Back in the old days the psychic had to use "cold reading" techniques when scamming the suckers:
Is there anyone who knows somebody whose name starts with an "F"? I'm getting an "F". Nobody? Oh wait, it might be a "T". Does anyone know somebody with a name starting with "T"? Or maybe it's somebody who drank a lot of tea?
Eventually somebody will say something like, "
My aunty Jennifer drank tea all the time," and straightaway the psychic has got his first spectacular hit. He immediately forgets that he was looking for people with names starting with "F" or "T" and now pretends that he was looking for aunty "J"ennifer all along.
And the gullible audience play along with him:
How could he possibly know that that woman's aunty Jennifer drank a lot of tea? He couldn't just be guessing. He must be getting the information supernaturally.
But that was the old days. These days there is no guesswork required.
Just recently, for example, a con artist named Shawn Bolz was booked to speak at the Asuza Now Conference in Los Angeles. He claims that god speaks to him and gives him personal information about people he has never met. Then he repeats that information to the audience and they go fucking ape shit! They shout and cheer and jump and down and wave their arms in the air and assume that they have just witnessed a miracle. Shawn Bolz looks on approvingly while thinking to himself,
these must be some of the dumbest people on the planet.
What Bolz does is quite simple. He is going to speak at the Asuza Now Conference so he starts searching Facebook and Twitter looking for people who have mentioned the Asuza Now Conference - and specifically people who say they will be attending the conference. Then he bookmarks their Facebook and Twitter pages and that's all the hard work done.

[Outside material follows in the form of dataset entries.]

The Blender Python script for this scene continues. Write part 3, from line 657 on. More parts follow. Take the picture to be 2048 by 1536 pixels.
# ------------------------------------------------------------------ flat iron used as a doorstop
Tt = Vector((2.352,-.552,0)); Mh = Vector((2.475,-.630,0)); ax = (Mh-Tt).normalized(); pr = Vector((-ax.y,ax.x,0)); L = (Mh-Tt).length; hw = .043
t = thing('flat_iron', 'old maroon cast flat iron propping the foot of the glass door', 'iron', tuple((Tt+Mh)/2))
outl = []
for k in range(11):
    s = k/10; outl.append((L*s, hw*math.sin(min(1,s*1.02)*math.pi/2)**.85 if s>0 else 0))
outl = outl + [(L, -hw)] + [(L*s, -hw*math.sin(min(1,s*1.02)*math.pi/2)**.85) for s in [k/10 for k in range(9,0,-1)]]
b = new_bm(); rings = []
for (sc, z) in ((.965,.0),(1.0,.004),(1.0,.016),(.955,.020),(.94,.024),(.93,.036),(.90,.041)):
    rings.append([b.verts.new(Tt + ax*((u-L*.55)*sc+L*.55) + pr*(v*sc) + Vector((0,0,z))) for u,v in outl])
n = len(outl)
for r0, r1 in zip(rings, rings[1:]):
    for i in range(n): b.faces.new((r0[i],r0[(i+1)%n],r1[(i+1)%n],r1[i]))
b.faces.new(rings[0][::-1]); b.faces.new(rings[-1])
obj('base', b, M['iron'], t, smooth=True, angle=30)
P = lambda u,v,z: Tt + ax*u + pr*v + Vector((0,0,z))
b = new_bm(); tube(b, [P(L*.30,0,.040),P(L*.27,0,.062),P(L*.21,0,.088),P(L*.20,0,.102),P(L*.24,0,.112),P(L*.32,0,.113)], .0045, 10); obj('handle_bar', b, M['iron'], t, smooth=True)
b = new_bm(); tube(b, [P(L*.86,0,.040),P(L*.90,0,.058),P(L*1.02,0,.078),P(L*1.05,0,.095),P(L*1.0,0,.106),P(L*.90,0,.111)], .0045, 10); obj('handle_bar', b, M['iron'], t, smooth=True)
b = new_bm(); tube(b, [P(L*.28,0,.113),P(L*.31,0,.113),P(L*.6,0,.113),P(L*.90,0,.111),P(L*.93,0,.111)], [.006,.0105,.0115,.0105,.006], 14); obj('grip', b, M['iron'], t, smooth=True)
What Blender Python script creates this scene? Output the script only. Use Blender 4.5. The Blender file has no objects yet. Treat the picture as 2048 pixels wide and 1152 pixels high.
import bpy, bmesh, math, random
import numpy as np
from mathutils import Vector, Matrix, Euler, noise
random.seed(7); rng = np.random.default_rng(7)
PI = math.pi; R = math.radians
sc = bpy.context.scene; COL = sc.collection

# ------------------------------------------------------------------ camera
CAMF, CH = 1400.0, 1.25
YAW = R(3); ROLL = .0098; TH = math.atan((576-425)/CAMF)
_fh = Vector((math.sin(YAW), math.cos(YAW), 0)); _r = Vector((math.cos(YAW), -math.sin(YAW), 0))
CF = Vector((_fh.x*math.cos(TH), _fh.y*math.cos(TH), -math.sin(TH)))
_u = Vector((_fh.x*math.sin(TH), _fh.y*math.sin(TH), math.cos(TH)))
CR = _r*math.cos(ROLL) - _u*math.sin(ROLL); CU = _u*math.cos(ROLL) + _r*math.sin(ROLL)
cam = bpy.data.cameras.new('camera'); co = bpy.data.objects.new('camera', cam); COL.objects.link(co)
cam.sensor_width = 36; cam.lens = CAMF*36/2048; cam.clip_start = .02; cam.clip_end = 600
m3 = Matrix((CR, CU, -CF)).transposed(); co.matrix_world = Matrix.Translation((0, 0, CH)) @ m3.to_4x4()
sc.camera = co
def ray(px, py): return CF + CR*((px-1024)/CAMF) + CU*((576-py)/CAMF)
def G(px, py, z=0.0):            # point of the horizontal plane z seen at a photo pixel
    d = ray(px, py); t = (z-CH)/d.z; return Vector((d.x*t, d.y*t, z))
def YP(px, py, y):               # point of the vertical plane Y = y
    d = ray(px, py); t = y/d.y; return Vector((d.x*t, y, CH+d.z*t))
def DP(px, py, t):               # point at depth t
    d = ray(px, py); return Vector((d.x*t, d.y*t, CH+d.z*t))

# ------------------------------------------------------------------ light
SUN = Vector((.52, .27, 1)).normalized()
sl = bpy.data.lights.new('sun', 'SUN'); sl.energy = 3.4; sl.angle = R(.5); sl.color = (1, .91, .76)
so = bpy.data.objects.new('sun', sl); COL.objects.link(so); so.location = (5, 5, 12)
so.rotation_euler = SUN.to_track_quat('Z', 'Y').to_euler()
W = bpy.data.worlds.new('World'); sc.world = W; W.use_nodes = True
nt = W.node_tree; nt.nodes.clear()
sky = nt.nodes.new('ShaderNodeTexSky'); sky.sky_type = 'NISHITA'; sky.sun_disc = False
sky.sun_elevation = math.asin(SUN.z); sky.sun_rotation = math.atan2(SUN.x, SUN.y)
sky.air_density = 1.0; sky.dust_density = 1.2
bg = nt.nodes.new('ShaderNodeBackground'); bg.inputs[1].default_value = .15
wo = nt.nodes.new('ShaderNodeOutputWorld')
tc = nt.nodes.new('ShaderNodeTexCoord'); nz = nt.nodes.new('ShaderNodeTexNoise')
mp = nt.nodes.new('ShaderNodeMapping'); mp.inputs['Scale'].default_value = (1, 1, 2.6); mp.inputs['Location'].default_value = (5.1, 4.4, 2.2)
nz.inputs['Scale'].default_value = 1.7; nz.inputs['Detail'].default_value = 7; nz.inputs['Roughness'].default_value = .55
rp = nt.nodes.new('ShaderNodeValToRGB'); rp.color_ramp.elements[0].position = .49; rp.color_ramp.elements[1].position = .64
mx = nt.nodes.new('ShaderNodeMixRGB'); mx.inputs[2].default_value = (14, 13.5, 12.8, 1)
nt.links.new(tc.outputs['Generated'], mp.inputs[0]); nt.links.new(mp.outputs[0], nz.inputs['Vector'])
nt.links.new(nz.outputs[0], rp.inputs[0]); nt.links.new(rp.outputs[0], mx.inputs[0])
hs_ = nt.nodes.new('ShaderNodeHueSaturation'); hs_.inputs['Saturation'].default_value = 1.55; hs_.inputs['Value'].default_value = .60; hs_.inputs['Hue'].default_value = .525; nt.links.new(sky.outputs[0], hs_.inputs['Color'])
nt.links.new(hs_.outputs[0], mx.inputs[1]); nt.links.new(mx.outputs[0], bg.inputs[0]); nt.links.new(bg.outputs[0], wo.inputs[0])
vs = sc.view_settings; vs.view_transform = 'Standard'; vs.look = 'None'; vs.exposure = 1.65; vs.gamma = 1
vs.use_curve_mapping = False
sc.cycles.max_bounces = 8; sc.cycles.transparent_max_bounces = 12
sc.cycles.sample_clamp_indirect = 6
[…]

During his research Bolz discovered that a couple named Kenny & Patricia had told all their Facebook friends they would be attending the Conference, so he downloaded their Facebook and Twitter pages onto his cell phone.
Then on Conference day he struts out onto the stage with his cell phone and starts reading back the information he had previously downloaded.
You can see the scam in action in the video below - and if you can't see the scam; if you think Bolz really is getting his information from god, then you may well be as gullible as Kenny and Patricia. Who knows, you may be Bolz's next victim.
Bolz came a gutser with the next couple however - they were at the conference alright, but it was so boring that they went outside for breather - and that's when Bolz called their names. Eventually he had to ask friends of the couple to go outside and bring them back in again so the scam could proceed.
Now if God was really on the other end of the telephone he would have told Bolz to skip that couple and move onto the next victim - but God wasn't on the other end was he? All Bolz had was a downloaded FaceBook page and it certainly didn't tell him, "
We've just gone outside for a piss. Back in five minutes."